An initial prototype activated different visual zones via a “grabbing” gesture. This was later revised to be a time-based activation.

A critical step in prioritizing accessibility in design is to test your ideas with a broad range of users. I use a manual wheelchair, and when the R&D team ran some of their early ideas and prototypes by me, we made discoveries that are going to improve touchless interactive experiences for all users.

Our biggest lesson from those experiments: Keep it simple. With every gesture they designed, I challenged the team by asking, “How complex is that gesture? How many muscles are involved in that movement? How much range of motion do you need to make that movement?” Those are all important questions to ask when designing for users with limited mobility, but simple gestures are also easier for anyone to learn and execute.

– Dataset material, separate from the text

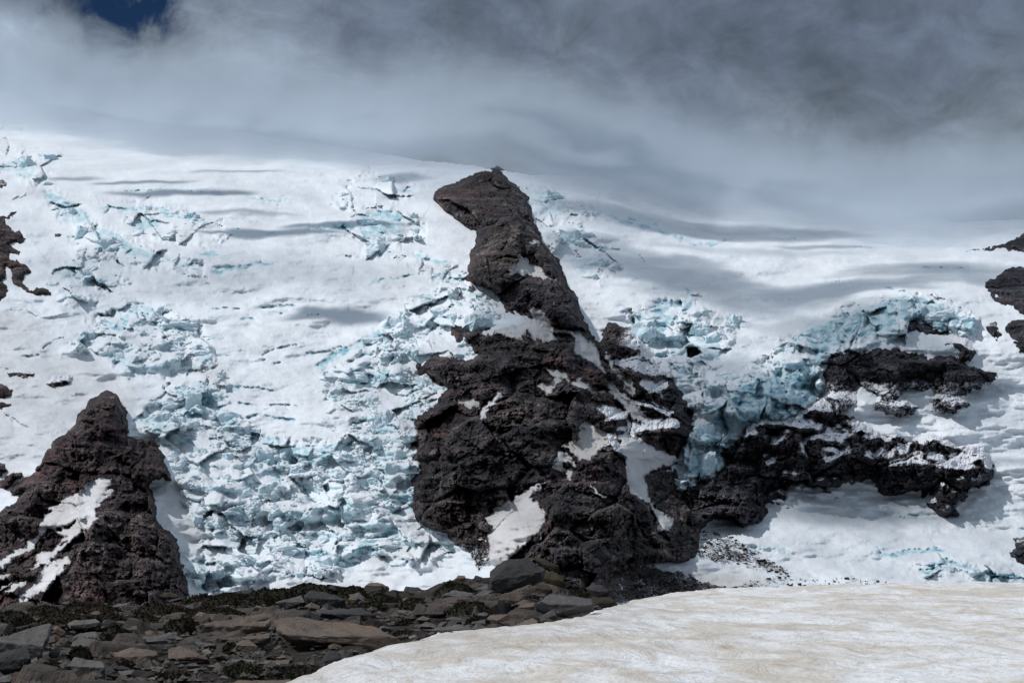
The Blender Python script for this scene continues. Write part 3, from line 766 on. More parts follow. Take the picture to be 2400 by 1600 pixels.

The team experimented with some complex gestural moves that may have been more powerful or impressed other designers, but those gestures would not have suited users in the long run. It turned out that most of our test users, limited mobility or not, preferred the simple and familiar movements once they had the chance to try them out.

Gesture-based interactive

We learned that the more familiar the gesture the more comfortable users felt.

Collaborating with our R&D team on gesture-based touchless design was a great experience. We had a chance to prototype interfaces for a touchless future and we used some cool tech, but, by centering accessibility concerns, we did it in a way that could lead to real solutions.

When designers neglect to test with or even think about any users who are not like themselves, problems are going to come up. Often, when it’s too late. Consider the new Hunters Point Library in Queens: it was initially praised as an architectural marvel, until disability rights advocates and parents pointed out that the building was disastrously inaccessible and in need of immediate retrofitting. Those changes will be costly and inconvenient. Frankly, they also come across as rude, like the designers don’t care about their users.

To put it simply, an iterative, user-centered, prototype-filled process is imperative for designs that include as many users as possible. Taking that process seriously from the start has payoffs down the line. That’s why accessibility and inclusive design are at the core of Bluecadet’s design process, not a box to check but a key measure of success.